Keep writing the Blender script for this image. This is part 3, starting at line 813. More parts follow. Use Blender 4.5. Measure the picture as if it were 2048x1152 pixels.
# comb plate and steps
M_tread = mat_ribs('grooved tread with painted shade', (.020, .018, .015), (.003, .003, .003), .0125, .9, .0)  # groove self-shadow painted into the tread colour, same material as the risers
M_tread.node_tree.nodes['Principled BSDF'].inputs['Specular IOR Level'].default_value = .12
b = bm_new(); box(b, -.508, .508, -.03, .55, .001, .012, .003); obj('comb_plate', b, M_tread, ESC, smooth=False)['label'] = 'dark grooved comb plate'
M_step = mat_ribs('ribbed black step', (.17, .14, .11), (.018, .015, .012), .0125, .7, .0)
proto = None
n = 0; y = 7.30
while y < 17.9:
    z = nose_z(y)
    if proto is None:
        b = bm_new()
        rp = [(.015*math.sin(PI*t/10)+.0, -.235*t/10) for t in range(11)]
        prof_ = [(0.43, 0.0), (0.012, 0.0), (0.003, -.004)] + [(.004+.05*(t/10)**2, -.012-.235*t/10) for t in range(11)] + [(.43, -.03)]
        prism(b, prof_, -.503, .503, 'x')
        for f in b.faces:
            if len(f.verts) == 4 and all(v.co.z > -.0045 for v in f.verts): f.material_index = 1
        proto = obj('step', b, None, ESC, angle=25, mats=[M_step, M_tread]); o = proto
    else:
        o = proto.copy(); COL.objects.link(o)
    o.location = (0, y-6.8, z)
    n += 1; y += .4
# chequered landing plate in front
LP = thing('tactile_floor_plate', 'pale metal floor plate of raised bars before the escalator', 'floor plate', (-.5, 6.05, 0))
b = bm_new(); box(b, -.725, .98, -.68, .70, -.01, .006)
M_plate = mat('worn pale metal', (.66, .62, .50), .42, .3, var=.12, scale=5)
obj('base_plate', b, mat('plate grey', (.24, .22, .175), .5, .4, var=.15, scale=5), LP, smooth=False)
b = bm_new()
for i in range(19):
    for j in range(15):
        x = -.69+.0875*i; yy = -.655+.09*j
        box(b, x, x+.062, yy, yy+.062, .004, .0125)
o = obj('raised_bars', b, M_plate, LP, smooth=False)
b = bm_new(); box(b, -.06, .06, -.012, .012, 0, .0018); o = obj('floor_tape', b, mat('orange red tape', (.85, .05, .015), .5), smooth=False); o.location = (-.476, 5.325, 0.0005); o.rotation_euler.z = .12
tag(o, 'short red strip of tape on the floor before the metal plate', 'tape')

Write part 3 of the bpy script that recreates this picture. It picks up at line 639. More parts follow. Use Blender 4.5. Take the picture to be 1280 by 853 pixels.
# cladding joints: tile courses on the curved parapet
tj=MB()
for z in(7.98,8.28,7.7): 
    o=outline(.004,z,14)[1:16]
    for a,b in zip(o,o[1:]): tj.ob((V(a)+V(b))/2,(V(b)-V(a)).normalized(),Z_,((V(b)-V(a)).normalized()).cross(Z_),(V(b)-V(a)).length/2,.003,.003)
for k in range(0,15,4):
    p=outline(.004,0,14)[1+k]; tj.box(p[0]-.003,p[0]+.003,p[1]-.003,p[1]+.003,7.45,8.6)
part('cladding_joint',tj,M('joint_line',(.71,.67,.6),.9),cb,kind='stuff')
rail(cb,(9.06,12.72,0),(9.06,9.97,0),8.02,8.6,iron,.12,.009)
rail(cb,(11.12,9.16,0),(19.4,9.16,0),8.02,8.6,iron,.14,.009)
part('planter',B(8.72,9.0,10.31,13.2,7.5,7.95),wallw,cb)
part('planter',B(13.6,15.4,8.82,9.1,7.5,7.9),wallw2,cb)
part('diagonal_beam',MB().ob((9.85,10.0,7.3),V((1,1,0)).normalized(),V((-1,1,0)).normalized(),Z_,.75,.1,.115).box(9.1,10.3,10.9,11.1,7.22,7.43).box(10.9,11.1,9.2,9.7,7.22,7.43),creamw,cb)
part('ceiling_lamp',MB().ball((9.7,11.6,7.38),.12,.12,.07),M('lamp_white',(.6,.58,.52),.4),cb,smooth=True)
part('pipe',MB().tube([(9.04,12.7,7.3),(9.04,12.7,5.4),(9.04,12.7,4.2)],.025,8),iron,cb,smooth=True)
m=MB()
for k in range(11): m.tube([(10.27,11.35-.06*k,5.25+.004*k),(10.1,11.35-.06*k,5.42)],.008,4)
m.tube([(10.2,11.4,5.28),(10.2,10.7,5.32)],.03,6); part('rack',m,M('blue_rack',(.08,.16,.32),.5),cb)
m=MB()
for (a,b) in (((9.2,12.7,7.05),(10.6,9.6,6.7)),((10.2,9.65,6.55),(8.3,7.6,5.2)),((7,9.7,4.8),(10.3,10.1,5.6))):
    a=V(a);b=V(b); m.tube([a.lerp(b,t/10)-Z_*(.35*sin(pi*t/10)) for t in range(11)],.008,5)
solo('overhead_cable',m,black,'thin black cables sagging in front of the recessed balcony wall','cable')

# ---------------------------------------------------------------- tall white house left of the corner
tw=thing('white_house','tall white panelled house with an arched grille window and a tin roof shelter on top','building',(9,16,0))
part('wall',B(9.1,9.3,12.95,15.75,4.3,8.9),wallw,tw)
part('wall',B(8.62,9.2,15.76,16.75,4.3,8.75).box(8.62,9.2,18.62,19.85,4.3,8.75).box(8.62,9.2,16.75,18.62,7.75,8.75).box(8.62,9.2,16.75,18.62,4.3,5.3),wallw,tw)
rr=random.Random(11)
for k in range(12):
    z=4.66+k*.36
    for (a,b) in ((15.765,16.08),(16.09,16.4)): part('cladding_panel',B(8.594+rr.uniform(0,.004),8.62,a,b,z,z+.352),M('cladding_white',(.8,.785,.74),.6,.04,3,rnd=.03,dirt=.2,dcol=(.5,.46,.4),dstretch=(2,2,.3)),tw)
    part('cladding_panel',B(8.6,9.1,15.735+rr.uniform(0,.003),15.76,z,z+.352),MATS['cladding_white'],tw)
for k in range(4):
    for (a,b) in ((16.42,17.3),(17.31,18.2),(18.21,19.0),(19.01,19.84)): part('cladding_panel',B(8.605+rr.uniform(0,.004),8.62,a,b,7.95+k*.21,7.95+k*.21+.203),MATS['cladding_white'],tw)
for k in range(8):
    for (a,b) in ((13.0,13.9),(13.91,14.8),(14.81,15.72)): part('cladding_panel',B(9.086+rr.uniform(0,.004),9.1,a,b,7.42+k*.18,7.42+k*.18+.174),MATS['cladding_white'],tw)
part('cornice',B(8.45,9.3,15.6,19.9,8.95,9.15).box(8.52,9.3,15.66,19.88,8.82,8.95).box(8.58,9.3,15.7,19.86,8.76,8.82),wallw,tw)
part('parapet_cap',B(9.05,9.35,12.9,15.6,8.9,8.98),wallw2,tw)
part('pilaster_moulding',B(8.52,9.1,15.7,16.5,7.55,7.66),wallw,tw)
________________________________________
Nothing should be changed: write out all of the data as is.

Keep writing the Blender script for this image. This is part 3, starting at line 813. More parts follow. Use Blender 4.5. Measure the picture as if it were 2048x1152 pixels.
# comb plate and steps
M_tread = mat_ribs('grooved tread with painted shade', (.020, .018, .015), (.003, .003, .003), .0125, .9, .0)  # groove self-shadow painted into the tread colour, same material as the risers
M_tread.node_tree.nodes['Principled BSDF'].inputs['Specular IOR Level'].default_value = .12
b = bm_new(); box(b, -.508, .508, -.03, .55, .001, .012, .003); obj('comb_plate', b, M_tread, ESC, smooth=False)['label'] = 'dark grooved comb plate'
M_step = mat_ribs('ribbed black step', (.17, .14, .11), (.018, .015, .012), .0125, .7, .0)
proto = None
n = 0; y = 7.30
while y < 17.9:
    z = nose_z(y)
    if proto is None:
        b = bm_new()
        rp = [(.015*math.sin(PI*t/10)+.0, -.235*t/10) for t in range(11)]
        prof_ = [(0.43, 0.0), (0.012, 0.0), (0.003, -.004)] + [(.004+.05*(t/10)**2, -.012-.235*t/10) for t in range(11)] + [(.43, -.03)]
        prism(b, prof_, -.503, .503, 'x')
        for f in b.faces:
            if len(f.verts) == 4 and all(v.co.z > -.0045 for v in f.verts): f.material_index = 1
        proto = obj('step', b, None, ESC, angle=25, mats=[M_step, M_tread]); o = proto
    else:
        o = proto.copy(); COL.objects.link(o)
    o.location = (0, y-6.8, z)
    n += 1; y += .4
# chequered landing plate in front
LP = thing('tactile_floor_plate', 'pale metal floor plate of raised bars before the escalator', 'floor plate', (-.5, 6.05, 0))
b = bm_new(); box(b, -.725, .98, -.68, .70, -.01, .006)
M_plate = mat('worn pale metal', (.66, .62, .50), .42, .3, var=.12, scale=5)
obj('base_plate', b, mat('plate grey', (.24, .22, .175), .5, .4, var=.15, scale=5), LP, smooth=False)
b = bm_new()
for i in range(19):
    for j in range(15):
        x = -.69+.0875*i; yy = -.655+.09*j
        box(b, x, x+.062, yy, yy+.062, .004, .0125)
o = obj('raised_bars', b, M_plate, LP, smooth=False)
b = bm_new(); box(b, -.06, .06, -.012, .012, 0, .0018); o = obj('floor_tape', b, mat('orange red tape', (.85, .05, .015), .5), smooth=False); o.location = (-.476, 5.325, 0.0005); o.rotation_euler.z = .12
tag(o, 'short red strip of tape on the floor before the metal plate', 'tape')

Write part 3 of the bpy script that recreates this picture. It picks up at line 639. More parts follow. Use Blender 4.5. Take the picture to be 1280 by 853 pixels.
# cladding joints: tile courses on the curved parapet
tj=MB()
for z in(7.98,8.28,7.7): 
    o=outline(.004,z,14)[1:16]
    for a,b in zip(o,o[1:]): tj.ob((V(a)+V(b))/2,(V(b)-V(a)).normalized(),Z_,((V(b)-V(a)).normalized()).cross(Z_),(V(b)-V(a)).length/2,.003,.003)
for k in range(0,15,4):
    p=outline(.004,0,14)[1+k]; tj.box(p[0]-.003,p[0]+.003,p[1]-.003,p[1]+.003,7.45,8.6)
part('cladding_joint',tj,M('joint_line',(.71,.67,.6),.9),cb,kind='stuff')
rail(cb,(9.06,12.72,0),(9.06,9.97,0),8.02,8.6,iron,.12,.009)
rail(cb,(11.12,9.16,0),(19.4,9.16,0),8.02,8.6,iron,.14,.009)
part('planter',B(8.72,9.0,10.31,13.2,7.5,7.95),wallw,cb)
part('planter',B(13.6,15.4,8.82,9.1,7.5,7.9),wallw2,cb)
part('diagonal_beam',MB().ob((9.85,10.0,7.3),V((1,1,0)).normalized(),V((-1,1,0)).normalized(),Z_,.75,.1,.115).box(9.1,10.3,10.9,11.1,7.22,7.43).box(10.9,11.1,9.2,9.7,7.22,7.43),creamw,cb)
part('ceiling_lamp',MB().ball((9.7,11.6,7.38),.12,.12,.07),M('lamp_white',(.6,.58,.52),.4),cb,smooth=True)
part('pipe',MB().tube([(9.04,12.7,7.3),(9.04,12.7,5.4),(9.04,12.7,4.2)],.025,8),iron,cb,smooth=True)
m=MB()
for k in range(11): m.tube([(10.27,11.35-.06*k,5.25+.004*k),(10.1,11.35-.06*k,5.42)],.008,4)
m.tube([(10.2,11.4,5.28),(10.2,10.7,5.32)],.03,6); part('rack',m,M('blue_rack',(.08,.16,.32),.5),cb)
m=MB()
for (a,b) in (((9.2,12.7,7.05),(10.6,9.6,6.7)),((10.2,9.65,6.55),(8.3,7.6,5.2)),((7,9.7,4.8),(10.3,10.1,5.6))):
    a=V(a);b=V(b); m.tube([a.lerp(b,t/10)-Z_*(.35*sin(pi*t/10)) for t in range(11)],.008,5)
solo('overhead_cable',m,black,'thin black cables sagging in front of the recessed balcony wall','cable')

# ---------------------------------------------------------------- tall white house left of the corner
tw=thing('white_house','tall white panelled house with an arched grille window and a tin roof shelter on top','building',(9,16,0))
part('wall',B(9.1,9.3,12.95,15.75,4.3,8.9),wallw,tw)
part('wall',B(8.62,9.2,15.76,16.75,4.3,8.75).box(8.62,9.2,18.62,19.85,4.3,8.75).box(8.62,9.2,16.75,18.62,7.75,8.75).box(8.62,9.2,16.75,18.62,4.3,5.3),wallw,tw)
rr=random.Random(11)
for k in range(12):
    z=4.66+k*.36
    for (a,b) in ((15.765,16.08),(16.09,16.4)): part('cladding_panel',B(8.594+rr.uniform(0,.004),8.62,a,b,z,z+.352),M('cladding_white',(.8,.785,.74),.6,.04,3,rnd=.03,dirt=.2,dcol=(.5,.46,.4),dstretch=(2,2,.3)),tw)
    part('cladding_panel',B(8.6,9.1,15.735+rr.uniform(0,.003),15.76,z,z+.352),MATS['cladding_white'],tw)
for k in range(4):
    for (a,b) in ((16.42,17.3),(17.31,18.2),(18.21,19.0),(19.01,19.84)): part('cladding_panel',B(8.605+rr.uniform(0,.004),8.62,a,b,7.95+k*.21,7.95+k*.21+.203),MATS['cladding_white'],tw)
for k in range(8):
    for (a,b) in ((13.0,13.9),(13.91,14.8),(14.81,15.72)): part('cladding_panel',B(9.086+rr.uniform(0,.004),9.1,a,b,7.42+k*.18,7.42+k*.18+.174),MATS['cladding_white'],tw)
part('cornice',B(8.45,9.3,15.6,19.9,8.95,9.15).box(8.52,9.3,15.66,19.88,8.82,8.95).box(8.58,9.3,15.7,19.86,8.76,8.82),wallw,tw)
part('parapet_cap',B(9.05,9.35,12.9,15.6,8.9,8.98),wallw2,tw)
part('pilaster_moulding',B(8.52,9.1,15.7,16.5,7.55,7.66),wallw,tw)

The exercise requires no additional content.